═════ RECORDED INFORMATION
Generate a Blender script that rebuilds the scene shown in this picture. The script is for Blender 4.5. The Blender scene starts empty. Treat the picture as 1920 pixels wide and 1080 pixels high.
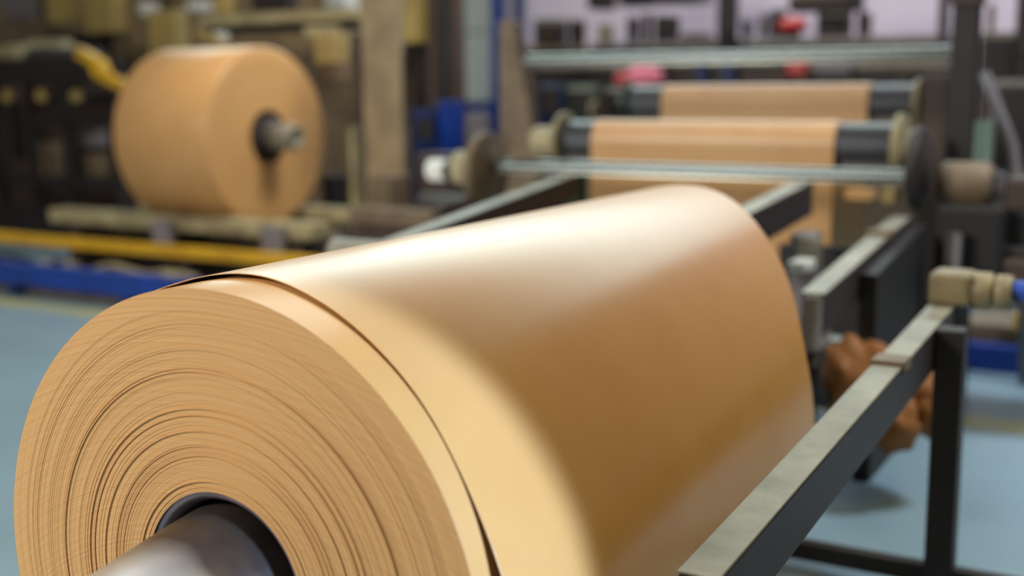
import bpy, bmesh, math, random
from mathutils import Vector, Matrix
random.seed(7)
C = bpy.context.scene
COL = C.collection
PI = math.pi
def R(d): return math.radians(d)

# ---------------------------------------------------------------- camera
CAM = Vector((1.1994453, -1.2139058, 1.30))
RT = Vector((0.8670650, 0.4981019, -0.0096351))
DN = Vector((0.0753537, -0.1502395, -0.9857738))
FW = Vector((-0.4924633, 0.8540039, -0.1678012))
FPX = 2244.26
cd = bpy.data.cameras.new('camera'); co = bpy.data.objects.new('camera', cd); COL.objects.link(co)
cd.sensor_width = 36.0; cd.lens = FPX/1920*36; cd.clip_start = 0.05; cd.clip_end = 100
co.matrix_world = Matrix(((RT.x, -DN.x, -FW.x, CAM.x), (RT.y, -DN.y, -FW.y, CAM.y), (RT.z, -DN.z, -FW.z, CAM.z), (0, 0, 0, 1)))
cd.dof.use_dof = True; cd.dof.focus_distance = 1.88; cd.dof.aperture_fstop = 1.45
C.camera = co

# ---------------------------------------------------------------- world, lamps, exposure
w = bpy.data.worlds.new('hall_daylight'); C.world = w; w.use_nodes = True
w.node_tree.nodes['Background'].inputs[0].default_value = (0.92, 0.86, 0.78, 1)
w.node_tree.nodes['Background'].inputs[1].default_value = 0.11
def area(name, loc, target, sx, sy, power, col):
    l = bpy.data.lights.new(name, 'AREA'); l.shape = 'RECTANGLE'; l.size = sx; l.size_y = sy; l.energy = power; l.color = col
    o = bpy.data.objects.new(name, l); COL.objects.link(o); o.location = loc
    o.rotation_euler = (Vector(target)-Vector(loc)).to_track_quat('-Z', 'Y').to_euler(); return o
area('clerestory_windows', (-5.2, 10.7, 4.6), (-4.4, 0, 1.4), 12.5, 3.4, 720, (0.76, 1.0, 0.98))
area('roof_skylight', (-2.6, 3.2, 6.0), (-1.2, 1.6, 0.4), 4.0, 3.0, 160, (0.92, 0.97, 1.0))
area('front_fill', (-3.6, -3.6, 3.6), (-0.8, 1.0, 0.6), 2.0, 2.0, 440, (1.0, 0.95, 0.86))  # unseen front fill, added for the end faces of the rolls
area('hall_end_fill', (-1.0, 8.0, 5.5), (-1.0, 10.9, 1.4), 6.0, 1.2, 200, (0.97, 0.92, 1.0))  # unseen light added to brighten the back wall
def spot(name, loc, target, deg, blend, power, size, col):
    l = bpy.data.lights.new(name, 'SPOT'); l.energy = power; l.spot_size = R(deg); l.spot_blend = blend; l.shadow_soft_size = size; l.color = col
    o = bpy.data.objects.new(name, l); COL.objects.link(o); o.location = loc
    o.rotation_euler = (Vector(target)-Vector(loc)).to_track_quat('-Z', 'Y').to_euler(); return o
area('warm_fill', (2.9, 0.9, 4.4), (0.35, 0.9, 0.6), 1.2, 1.2, 14, (1.0, 0.80, 0.26)).data.spread = R(75)  # added fill that warms the brown flank of the roll
area('reel_fill', (-1.8, 4.9, 4.2), (-4.3, 5.0, 0.9), 1.2, 1.2, 36, (1.0, 0.93, 0.80)).data.spread = R(95)  # added fill for the end face of the far reel
area('aisle_fill', (2.7, 3.4, 4.5), (1.25, 3.1, 0.0), 1.0, 1.0, 40, (0.92, 0.97, 1.0)).data.spread = R(64)  # added fill that lightens the floor beyond the leg
spot('side_strip_light', (4.2, 0.10, 1.75), (0.45, -0.755, 0.60), 30, 0.12, 1750, 0.04, (0.45, 0.66, 1.0))  # added spot; its cone edge draws the pale strip on the roll
C.view_settings.view_transform = 'Standard'; C.view_settings.look = 'None'
C.view_settings.exposure = 0.0; C.view_settings.gamma = 1.0; C.view_settings.use_curve_mapping = False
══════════
▶ _WHAT YOU WILL DO_
Quote every line word for word and keep the images out of the copy.

▶ _TASK OUTPUT_
Generate a Blender script that rebuilds the scene shown in this picture. The script is for Blender 4.5. The Blender scene starts empty. Treat the picture as 1920 pixels wide and 1080 pixels high.
import bpy, bmesh, math, random
from mathutils import Vector, Matrix
random.seed(7)
C = bpy.context.scene
COL = C.collection
PI = math.pi
def R(d): return math.radians(d)

# ---------------------------------------------------------------- camera
CAM = Vector((1.1994453, -1.2139058, 1.30))
RT = Vector((0.8670650, 0.4981019, -0.0096351))
DN = Vector((0.0753537, -0.1502395, -0.9857738))
FW = Vector((-0.4924633, 0.8540039, -0.1678012))
FPX = 2244.26
cd = bpy.data.cameras.new('camera'); co = bpy.data.objects.new('camera', cd); COL.objects.link(co)
cd.sensor_width = 36.0; cd.lens = FPX/1920*36; cd.clip_start = 0.05; cd.clip_end = 100
co.matrix_world = Matrix(((RT.x, -DN.x, -FW.x, CAM.x), (RT.y, -DN.y, -FW.y, CAM.y), (RT.z, -DN.z, -FW.z, CAM.z), (0, 0, 0, 1)))
cd.dof.use_dof = True; cd.dof.focus_distance = 1.88; cd.dof.aperture_fstop = 1.45
C.camera = co

# ---------------------------------------------------------------- world, lamps, exposure
w = bpy.data.worlds.new('hall_daylight'); C.world = w; w.use_nodes = True
w.node_tree.nodes['Background'].inputs[0].default_value = (0.92, 0.86, 0.78, 1)
w.node_tree.nodes['Background'].inputs[1].default_value = 0.11
def area(name, loc, target, sx, sy, power, col):
    l = bpy.data.lights.new(name, 'AREA'); l.shape = 'RECTANGLE'; l.size = sx; l.size_y = sy; l.energy = power; l.color = col
    o = bpy.data.objects.new(name, l); COL.objects.link(o); o.location = loc
    o.rotation_euler = (Vector(target)-Vector(loc)).to_track_quat('-Z', 'Y').to_euler(); return o
area('clerestory_windows', (-5.2, 10.7, 4.6), (-4.4, 0, 1.4), 12.5, 3.4, 720, (0.76, 1.0, 0.98))
area('roof_skylight', (-2.6, 3.2, 6.0), (-1.2, 1.6, 0.4), 4.0, 3.0, 160, (0.92, 0.97, 1.0))
area('front_fill', (-3.6, -3.6, 3.6), (-0.8, 1.0, 0.6), 2.0, 2.0, 440, (1.0, 0.95, 0.86))  # unseen front fill, added for the end faces of the rolls
area('hall_end_fill', (-1.0, 8.0, 5.5), (-1.0, 10.9, 1.4), 6.0, 1.2, 200, (0.97, 0.92, 1.0))  # unseen light added to brighten the back wall
def spot(name, loc, target, deg, blend, power, size, col):
    l = bpy.data.lights.new(name, 'SPOT'); l.energy = power; l.spot_size = R(deg); l.spot_blend = blend; l.shadow_soft_size = size; l.color = col
    o = bpy.data.objects.new(name, l); COL.objects.link(o); o.location = loc
    o.rotation_euler = (Vector(target)-Vector(loc)).to_track_quat('-Z', 'Y').to_euler(); return o
area('warm_fill', (2.9, 0.9, 4.4), (0.35, 0.9, 0.6), 1.2, 1.2, 14, (1.0, 0.80, 0.26)).data.spread = R(75)  # added fill that warms the brown flank of the roll
area('reel_fill', (-1.8, 4.9, 4.2), (-4.3, 5.0, 0.9), 1.2, 1.2, 36, (1.0, 0.93, 0.80)).data.spread = R(95)  # added fill for the end face of the far reel
area('aisle_fill', (2.7, 3.4, 4.5), (1.25, 3.1, 0.0), 1.0, 1.0, 40, (0.92, 0.97, 1.0)).data.spread = R(64)  # added fill that lightens the floor beyond the leg
spot('side_strip_light', (4.2, 0.10, 1.75), (0.45, -0.755, 0.60), 30, 0.12, 1750, 0.04, (0.45, 0.66, 1.0))  # added spot; its cone edge draws the pale strip on the roll
C.view_settings.view_transform = 'Standard'; C.view_settings.look = 'None'
C.view_settings.exposure = 0.0; C.view_settings.gamma = 1.0; C.view_settings.use_curve_mapping = False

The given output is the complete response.